29.5.14

KAPUTT

Kaputt é uma palavra alemã que significa algo como destruição total, acabado. Presumo que se poderia aplicar a palavra, também, ao que aconteceu aos mercados financeiros em 24 de outubro de 1929.

Kaputt é também o título de um livro do italiano Curzio Malaparte (pseudónimo de Kurt Suckert), que tem por cenário a Europa da segunda guerra mundial, lugar e época a que, como nenhum outro, se pode aplicar um termo como Kaputt. Malaparte percorreu, no norte e leste da Europa sobretudo, durante quatro anos, como correspondente de guerra, e envergando a farda de oficial italiano,  alguns dos palcos principais onde se desenrolou o conflito: Polónia, Alemanha, Finlândia, Ucrânia, Roménia, Croácia, para acabar o livro numa Nápoles arrasada pelos bombardeamentos aliados.

A ação desenrola-se, por isso, no território do Eixo. Mas não são os acontecimentos históricos da guerra que ocupam as páginas do livro, mas as pessoas que viveram a guerra, fazendo-a ou sofrendo-a. O livro, maravilhosamente escrito, ocupa-se a descrever uma série imensa de situações, presenciadas quase todas por Malaparte, onde o Homem é mostrado a sofrer prodigiosamente ou, sobretudo, a infligir prodigiosos sofrimentos. Fascinante é descrição que é feita de uma quase intimidade de um dos mais altos elementos da cúpula nazi, o governador geral da Polónia, Hans Frank, um dos condenados à morte pelo tribunal de Nuremberga. Malaparte nunca nos interpela a tentar dar respostas, mas é inevitável que o 'como foi possível?' nos surja vezes sem conta.

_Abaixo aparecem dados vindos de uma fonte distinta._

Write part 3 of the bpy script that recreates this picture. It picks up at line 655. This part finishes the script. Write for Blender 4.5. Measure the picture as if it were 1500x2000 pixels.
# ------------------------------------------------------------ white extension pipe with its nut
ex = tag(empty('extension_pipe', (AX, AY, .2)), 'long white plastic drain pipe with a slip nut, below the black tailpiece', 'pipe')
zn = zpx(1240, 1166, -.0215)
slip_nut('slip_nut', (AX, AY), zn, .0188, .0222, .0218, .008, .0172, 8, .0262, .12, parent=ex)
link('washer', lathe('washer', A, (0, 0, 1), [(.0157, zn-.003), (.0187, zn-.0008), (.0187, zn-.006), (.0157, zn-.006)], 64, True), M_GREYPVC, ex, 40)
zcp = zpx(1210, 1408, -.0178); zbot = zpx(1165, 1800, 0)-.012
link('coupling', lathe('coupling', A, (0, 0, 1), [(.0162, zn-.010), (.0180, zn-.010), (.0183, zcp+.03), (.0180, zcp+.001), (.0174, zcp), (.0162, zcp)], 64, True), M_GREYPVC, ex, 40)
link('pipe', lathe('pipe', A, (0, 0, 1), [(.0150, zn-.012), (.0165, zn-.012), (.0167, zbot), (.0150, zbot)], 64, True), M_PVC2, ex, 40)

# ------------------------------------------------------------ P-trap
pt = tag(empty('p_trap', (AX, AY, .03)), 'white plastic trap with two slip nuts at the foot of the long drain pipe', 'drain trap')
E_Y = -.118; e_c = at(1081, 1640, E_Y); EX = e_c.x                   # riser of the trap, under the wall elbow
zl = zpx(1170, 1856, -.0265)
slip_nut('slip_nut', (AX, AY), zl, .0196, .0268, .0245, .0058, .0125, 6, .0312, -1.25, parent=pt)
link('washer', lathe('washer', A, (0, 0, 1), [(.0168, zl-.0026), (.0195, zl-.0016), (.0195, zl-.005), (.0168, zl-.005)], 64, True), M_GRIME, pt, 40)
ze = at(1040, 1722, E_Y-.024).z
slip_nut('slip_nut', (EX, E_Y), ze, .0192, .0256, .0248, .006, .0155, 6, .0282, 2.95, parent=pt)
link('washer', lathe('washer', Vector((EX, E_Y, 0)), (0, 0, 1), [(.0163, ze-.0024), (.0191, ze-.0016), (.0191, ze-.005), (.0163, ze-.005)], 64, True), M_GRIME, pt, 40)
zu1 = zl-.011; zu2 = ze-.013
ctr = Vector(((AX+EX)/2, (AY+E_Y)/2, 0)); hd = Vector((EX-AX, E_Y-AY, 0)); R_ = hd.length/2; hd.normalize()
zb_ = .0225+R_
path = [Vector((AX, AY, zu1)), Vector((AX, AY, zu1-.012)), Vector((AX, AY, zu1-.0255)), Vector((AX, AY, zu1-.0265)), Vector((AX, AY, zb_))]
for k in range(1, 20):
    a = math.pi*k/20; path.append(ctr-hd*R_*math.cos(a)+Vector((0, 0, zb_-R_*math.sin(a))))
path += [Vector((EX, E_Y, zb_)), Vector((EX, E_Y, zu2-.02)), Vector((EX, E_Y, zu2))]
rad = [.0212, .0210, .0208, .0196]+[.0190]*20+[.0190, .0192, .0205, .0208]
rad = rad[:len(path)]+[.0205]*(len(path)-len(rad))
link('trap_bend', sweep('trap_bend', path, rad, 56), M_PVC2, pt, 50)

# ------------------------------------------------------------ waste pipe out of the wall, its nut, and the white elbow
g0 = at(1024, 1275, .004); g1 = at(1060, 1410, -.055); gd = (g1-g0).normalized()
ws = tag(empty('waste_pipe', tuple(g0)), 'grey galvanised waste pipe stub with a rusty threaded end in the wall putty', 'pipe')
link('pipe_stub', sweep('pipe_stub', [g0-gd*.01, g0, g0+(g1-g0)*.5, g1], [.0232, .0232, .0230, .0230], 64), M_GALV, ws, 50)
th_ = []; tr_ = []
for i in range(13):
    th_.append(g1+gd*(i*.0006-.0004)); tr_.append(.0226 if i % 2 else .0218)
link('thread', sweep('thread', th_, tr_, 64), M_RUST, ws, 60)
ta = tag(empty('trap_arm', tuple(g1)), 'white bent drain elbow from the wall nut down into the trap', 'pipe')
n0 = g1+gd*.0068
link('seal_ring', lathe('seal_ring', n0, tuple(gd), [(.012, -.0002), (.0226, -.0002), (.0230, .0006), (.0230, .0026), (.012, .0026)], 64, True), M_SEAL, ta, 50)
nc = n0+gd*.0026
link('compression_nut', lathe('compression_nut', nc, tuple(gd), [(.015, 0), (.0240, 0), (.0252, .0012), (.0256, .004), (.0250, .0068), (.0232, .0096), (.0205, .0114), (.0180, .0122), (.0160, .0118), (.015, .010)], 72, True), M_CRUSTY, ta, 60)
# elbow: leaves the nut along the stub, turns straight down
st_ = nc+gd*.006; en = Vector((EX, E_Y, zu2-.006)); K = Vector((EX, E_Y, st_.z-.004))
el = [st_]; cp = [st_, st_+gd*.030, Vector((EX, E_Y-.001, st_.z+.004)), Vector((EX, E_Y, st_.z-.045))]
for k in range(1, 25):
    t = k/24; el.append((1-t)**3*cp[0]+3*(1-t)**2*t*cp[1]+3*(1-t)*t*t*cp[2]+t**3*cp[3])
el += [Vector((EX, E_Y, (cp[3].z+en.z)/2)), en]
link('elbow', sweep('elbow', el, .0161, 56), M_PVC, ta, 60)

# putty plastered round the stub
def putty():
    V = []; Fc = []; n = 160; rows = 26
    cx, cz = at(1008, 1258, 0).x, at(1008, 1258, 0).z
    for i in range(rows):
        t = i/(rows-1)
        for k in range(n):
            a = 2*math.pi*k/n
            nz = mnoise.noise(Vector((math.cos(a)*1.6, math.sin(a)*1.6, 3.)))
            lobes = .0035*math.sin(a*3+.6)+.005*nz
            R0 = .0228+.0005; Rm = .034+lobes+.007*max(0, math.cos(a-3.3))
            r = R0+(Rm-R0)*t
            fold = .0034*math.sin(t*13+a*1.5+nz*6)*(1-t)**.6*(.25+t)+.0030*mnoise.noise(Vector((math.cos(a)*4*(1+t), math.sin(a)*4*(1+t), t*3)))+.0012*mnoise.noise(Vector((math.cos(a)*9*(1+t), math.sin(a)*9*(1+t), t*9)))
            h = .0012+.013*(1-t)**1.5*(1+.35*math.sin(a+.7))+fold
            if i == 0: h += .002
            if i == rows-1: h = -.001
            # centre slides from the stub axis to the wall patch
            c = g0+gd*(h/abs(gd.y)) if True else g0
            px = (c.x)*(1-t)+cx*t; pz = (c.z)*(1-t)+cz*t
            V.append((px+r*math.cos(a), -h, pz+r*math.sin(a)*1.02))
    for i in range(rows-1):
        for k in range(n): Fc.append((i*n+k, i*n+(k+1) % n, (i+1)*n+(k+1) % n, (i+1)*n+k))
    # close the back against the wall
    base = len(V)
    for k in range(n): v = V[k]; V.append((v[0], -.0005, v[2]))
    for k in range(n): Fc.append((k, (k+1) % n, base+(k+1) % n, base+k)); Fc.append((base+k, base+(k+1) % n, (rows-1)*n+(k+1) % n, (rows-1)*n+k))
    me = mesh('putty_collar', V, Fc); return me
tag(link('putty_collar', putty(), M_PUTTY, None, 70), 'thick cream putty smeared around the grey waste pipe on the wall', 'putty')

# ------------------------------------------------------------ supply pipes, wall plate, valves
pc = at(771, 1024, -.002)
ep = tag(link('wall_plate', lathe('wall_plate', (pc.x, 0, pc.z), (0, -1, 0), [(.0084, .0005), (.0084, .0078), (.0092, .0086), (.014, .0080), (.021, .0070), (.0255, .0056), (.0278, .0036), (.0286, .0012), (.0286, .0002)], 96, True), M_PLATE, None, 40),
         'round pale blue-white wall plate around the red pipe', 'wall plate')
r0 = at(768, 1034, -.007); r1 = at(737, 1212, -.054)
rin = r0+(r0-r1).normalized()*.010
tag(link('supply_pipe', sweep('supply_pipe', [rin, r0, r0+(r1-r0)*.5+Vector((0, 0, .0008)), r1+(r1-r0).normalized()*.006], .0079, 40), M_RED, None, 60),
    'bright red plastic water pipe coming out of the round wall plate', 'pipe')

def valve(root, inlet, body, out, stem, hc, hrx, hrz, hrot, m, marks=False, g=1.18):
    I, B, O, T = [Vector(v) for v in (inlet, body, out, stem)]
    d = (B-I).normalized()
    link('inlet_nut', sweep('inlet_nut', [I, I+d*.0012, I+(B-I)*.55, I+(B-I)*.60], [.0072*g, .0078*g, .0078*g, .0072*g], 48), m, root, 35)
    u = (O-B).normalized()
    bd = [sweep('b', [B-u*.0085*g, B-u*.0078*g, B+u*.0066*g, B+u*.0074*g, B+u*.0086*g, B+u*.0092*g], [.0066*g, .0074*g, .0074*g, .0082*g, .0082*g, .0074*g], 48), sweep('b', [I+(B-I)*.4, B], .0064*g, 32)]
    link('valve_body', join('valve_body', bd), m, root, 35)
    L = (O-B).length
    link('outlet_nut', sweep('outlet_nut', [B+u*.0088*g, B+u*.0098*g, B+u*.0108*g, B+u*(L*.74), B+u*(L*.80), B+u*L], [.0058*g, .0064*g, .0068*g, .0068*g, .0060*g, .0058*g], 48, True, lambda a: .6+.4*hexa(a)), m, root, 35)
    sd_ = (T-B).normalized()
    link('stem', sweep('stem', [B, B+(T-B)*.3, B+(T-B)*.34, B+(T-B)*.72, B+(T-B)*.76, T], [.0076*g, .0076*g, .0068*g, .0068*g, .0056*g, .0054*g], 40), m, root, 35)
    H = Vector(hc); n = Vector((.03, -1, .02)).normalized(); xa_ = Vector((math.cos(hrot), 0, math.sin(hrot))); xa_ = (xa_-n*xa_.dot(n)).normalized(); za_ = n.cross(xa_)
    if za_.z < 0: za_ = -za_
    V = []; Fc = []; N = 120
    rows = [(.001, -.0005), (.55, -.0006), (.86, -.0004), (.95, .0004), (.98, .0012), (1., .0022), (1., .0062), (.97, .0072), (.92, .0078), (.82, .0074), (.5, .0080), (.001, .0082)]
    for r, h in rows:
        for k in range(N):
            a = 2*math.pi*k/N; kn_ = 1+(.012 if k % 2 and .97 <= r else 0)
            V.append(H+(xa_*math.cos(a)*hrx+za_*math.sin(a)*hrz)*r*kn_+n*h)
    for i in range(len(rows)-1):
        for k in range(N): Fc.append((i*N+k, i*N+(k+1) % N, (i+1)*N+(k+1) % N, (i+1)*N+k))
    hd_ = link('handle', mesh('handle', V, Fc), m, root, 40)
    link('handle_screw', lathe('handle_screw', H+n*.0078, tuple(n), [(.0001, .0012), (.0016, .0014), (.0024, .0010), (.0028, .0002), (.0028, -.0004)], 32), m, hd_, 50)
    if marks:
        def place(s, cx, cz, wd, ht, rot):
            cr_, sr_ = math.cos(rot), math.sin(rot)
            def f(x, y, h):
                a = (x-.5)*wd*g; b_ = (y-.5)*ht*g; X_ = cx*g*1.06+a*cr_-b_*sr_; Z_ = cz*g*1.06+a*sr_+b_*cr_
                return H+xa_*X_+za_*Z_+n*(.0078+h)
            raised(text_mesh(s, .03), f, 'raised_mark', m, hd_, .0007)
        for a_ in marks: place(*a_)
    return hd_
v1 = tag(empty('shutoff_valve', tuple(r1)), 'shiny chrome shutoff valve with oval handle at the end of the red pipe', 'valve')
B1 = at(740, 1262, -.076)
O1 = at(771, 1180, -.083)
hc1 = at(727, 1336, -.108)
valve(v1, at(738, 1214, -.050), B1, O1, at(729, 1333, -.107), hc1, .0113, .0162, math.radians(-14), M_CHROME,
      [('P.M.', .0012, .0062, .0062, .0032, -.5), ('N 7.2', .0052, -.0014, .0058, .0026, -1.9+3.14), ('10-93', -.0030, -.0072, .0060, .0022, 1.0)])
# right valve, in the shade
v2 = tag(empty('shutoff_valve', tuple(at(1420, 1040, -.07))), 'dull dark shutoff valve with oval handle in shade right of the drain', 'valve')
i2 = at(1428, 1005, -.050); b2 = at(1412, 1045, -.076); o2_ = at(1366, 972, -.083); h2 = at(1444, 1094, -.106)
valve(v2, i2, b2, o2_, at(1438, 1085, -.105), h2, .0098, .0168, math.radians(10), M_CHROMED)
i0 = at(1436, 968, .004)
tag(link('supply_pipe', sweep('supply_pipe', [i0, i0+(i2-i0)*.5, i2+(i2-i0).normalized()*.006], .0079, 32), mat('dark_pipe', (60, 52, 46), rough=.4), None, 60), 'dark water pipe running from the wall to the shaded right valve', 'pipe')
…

A natureza humana é dissecada com rara habilidade por um observador minucioso e implacável, o que aliado a uma mestria rara torna Kaputt um livro ímpar no seu tipo. Considero mesmo que o livro talvez tenha criado para si um nicho único, onde nenhum outro se possa equiparar, o que não seria inédito nos livros de Malaparte, evidente em 'Técnica do Golpe de Estado'.

Extraordinário é também suceder que Kaputt não seja hoje um livro conhecido por aí além, quer tanto pelo seu valor literário como histórico. Pois que, dependendo do temperamento do leitor, tem potencial para se tornar para alguém o livro acima de todos os outros.